When a grandson came to stay recently, we discovered that he does not have text books as everything is available on his laptop. Schools have been moving away from anything printed for some time, apparently. Cost is one of the reasons given for this what must surely be a retrograde move. Said grandson was taking Further Maths at A-level so Dad bought the course book, 190 pages of the densest mathematics you can imagine. I understood only the bit about using a Critical Path diagram when planning projects as I had used it in one of my various careers. The book seemed to be so full of complex detail that he almost certainly needed to flip back and forth to jog his memory about what he had read last week. Not so easy on a laptop.
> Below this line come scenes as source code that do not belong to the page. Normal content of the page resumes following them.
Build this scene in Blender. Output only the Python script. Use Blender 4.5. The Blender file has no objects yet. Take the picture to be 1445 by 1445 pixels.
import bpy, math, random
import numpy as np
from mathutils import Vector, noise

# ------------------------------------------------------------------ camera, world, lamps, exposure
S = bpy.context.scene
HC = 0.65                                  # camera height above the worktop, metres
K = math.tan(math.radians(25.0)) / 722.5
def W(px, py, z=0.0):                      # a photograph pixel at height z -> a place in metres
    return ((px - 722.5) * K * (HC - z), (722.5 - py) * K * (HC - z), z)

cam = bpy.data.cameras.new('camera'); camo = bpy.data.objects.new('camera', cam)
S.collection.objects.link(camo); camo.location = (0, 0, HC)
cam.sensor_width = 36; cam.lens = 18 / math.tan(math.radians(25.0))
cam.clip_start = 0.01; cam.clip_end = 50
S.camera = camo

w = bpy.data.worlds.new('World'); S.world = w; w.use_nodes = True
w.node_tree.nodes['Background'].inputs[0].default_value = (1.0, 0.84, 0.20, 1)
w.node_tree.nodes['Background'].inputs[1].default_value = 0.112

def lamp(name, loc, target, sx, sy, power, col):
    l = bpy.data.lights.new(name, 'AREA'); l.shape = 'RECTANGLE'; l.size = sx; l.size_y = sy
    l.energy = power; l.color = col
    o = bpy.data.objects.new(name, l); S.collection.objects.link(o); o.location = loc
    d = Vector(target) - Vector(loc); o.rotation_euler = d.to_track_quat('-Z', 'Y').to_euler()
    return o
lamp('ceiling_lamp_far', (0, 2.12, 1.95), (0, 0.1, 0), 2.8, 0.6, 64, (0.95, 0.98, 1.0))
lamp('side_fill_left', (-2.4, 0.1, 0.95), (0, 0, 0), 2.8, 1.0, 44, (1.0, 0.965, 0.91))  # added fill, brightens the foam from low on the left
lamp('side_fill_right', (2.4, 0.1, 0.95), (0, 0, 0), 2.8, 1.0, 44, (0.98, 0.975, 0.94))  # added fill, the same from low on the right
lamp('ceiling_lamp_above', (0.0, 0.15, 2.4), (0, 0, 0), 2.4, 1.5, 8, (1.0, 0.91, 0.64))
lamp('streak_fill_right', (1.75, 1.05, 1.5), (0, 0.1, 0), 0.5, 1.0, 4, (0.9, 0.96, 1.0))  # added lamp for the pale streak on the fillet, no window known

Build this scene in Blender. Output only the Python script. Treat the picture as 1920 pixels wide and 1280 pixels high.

Some, perhaps most, of those adventure books I used to read and enjoy would be considered unfit for modern children. They tell about the people of their time, the way they spoke, how they saw their world. A small army of concerned meddlers have labelled themselves ‘sensitivity readers’, and have been at work on authors such as Agatha Christie and even Enid Blyton to weed out references which they consider might upset a younger reader. If Percy F Westerman’s books were still being published they would suffer the same way. These readers are the officious and mean-minded lot who quite soon will be advising that certain books should be destroyed before they transmit their dangerous thoughts.
If my feeble mind is still able to conduct a web search, and if I can find ancient copies of Percy F Westerman’s and Enid Blyton’s epic volumes, I will order half a dozen of both for delivery to any great-grandchildren I may have in the future. So there.
That is my answer to the over-sensitive sensitivity readers. Why don’t you all get a proper job?